FİLODER Başkanı Dilek Sultan Ayan, filo sektörünün Türkiye’nin en hızlı gelişen ve gelişmeye devam eden sektörlerinden biri olmasına rağmen filo yöneticilerinin vizyonlarını geliştirecek, filo sorunlarına kalıcı çözümler sağlayabilecek doğru ve güncel bilgiye ulaşılamadığını, hatta bu tarz bir bilgi kaynağının olmadığını söylüyor.
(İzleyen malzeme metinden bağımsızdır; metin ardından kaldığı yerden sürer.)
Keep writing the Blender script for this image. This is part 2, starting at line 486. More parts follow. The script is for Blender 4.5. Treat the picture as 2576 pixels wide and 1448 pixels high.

Ayan, “Oysa tedarikçiler dışında; hizmet veya mal alan müşteri kitlesi şirketlerin haklı beklentilerini, iyileştirilmesini talep ettikleri hizmet noktalarını, neyi, neden tercih edeceklerini kendi ağızlarından dile getirmeleri ve bu bilgileri anketlerle kamuoyu ile paylaşmak, böylece belirli standartları oluşturmaya düzenli şekilde katkı sağlamak Filoder’in hedefleri içindedir” diyor.
Türkiye’de 10 adet ve üzeri araç kullanan her şirketin farkında olmadan filo yönetimi işini gerçekleştirdiğine değinen Ayan, Türkiye’de “Filo Yöneticisi-Filo Uzmanı” yetiştiren bir akademi, kurum veya kuruluş bulunmadığına, profesyonel bir filo ekibi ve hatta bünyelerinde tamir kademeleri bulunan “Lojistik ve kiralama sektörü” dışında nihai müşteri sahasında görev üstlenen filo yöneticilerine yönelik destek sağlayan hiç bir kurumun bulunmadığına dikkat çekiyor.